Doch selbst ein Hubertus Volmer wirkt im direkten Vergleich zu seinem Kollegen Jan Rübel noch wie ein ehrenhafter Vertreter seines Berufsstands. Was Rübel auf den Nachrichtenseiten des ehemaligen Internetdienstleisters Yahoo absondert, spottet wirklich jeder Beschreibung. Für ihn „sitzt die AFD schon im Bundestag!“. Wagenknecht überhole „die anderen Parteivertreter rechts“, ihre Rede sei „zum Schämen“ und ein „Gesellenstück in Sachen Populismus“. Lieber Herr Rübel, warum nur ein Gesellenstück? Wenn schon dann doch bitte ein Meisterstück!

Rübel wäre aber keine vollkommene Lichtgestalt des zeitgenössischen Phrasendrescher-Journalismus, wenn er seine Verbalflatulenzen nicht auch begründen könnte … oder sollte man besser sagen „zu begründen versucht“? Beispiel gefällig? Sahra Wagenknecht bedient sich des Begriffes „Establishment“. Und dies sei, so Rübel, „eine bekannte Metapher der Rechten“. Ok, das ist zumindest mir vollkommen neu. Ich dachte immer, der Begriff sei vor allem von 68ern geprägt worden. Ich bin da aber auch nicht so ganz im Film. Vielleicht sind die 68er für die Rübels unserer Welt ja auch Rechte? Wer sein Handwerk im Springer-Verlag erlernt hat kommt ja oft auf die dollsten Dinger.
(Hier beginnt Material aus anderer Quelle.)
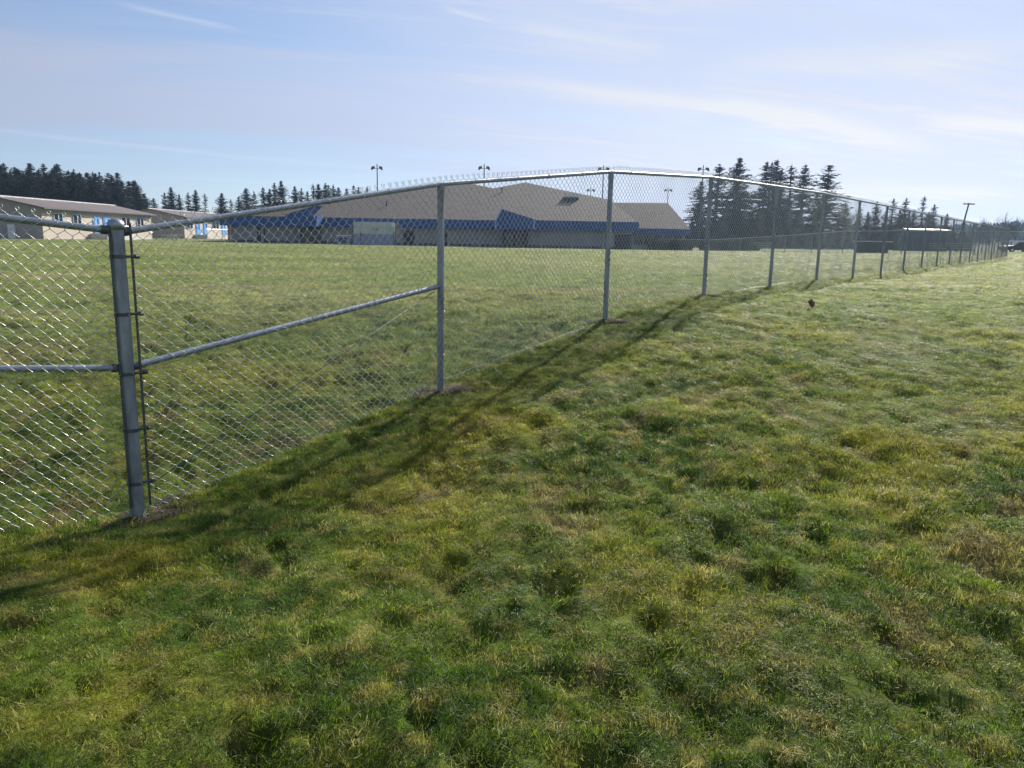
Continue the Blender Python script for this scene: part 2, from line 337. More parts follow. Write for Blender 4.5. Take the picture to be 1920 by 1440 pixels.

So hat Rübel auch allen Ernstes rechtsextreme Töne aus Wagenknechts Rede herausgehört. Angeblich habe sie Verständnis für die Dresdner gezeigt, die „Ausländer nur von der Dönerbude her kennen“ und nun „Angst vor Überfremdung“ haben. Rübel spricht in diesem Kontext von der „angeblichen Entdeutschung, die in Wagenknechtscher Lesart zu einem Fakt wird“. Entschuldigen Sie mir bitte die wiederholte Wortspielerei. Aber wenn dies kein „postfaktischer“ Journalismus ist, was ist dann überhaupt noch post- oder besser kontrafaktisch? Was der „Kollege“ dort schreibt, hat mit Wagenknechts Rede überhaupt nichts zu tun. Er interpretiert seine eigene Lesart in die Rede hinein und regt sich dann wortreich und moralinsauer über seine eigene Lesart auf. So kann man es natürlich machen, wenn man fälschlicherweise denkt, man sei Internetroll und kein Journalist. Dies ernsthaft zu kritisieren, fällt da schon schwer. Herr Rübel scheint jedoch ohnehin nicht satisfaktionsfähig zu sein, nicht die intellektuelle Fallhöhe zu haben, die nötig erscheint, sich ernsthaft mit ihm zu beschäftigen.

„Sage mir, wer dich lobt, und ich sage dir, worin deine Fehler bestehen“ – so soll es Lenin einst gesagt haben. Drehen wir das Zitat doch mal um: „Sage mir, wer dich kritisiert, und ich sage dir, was du richtig machst“. So gesehen, macht Sahra Wagenknecht dann wohl alles richtig. Oder ist bei Ihrem Experiment etwas anderes herausgekommen?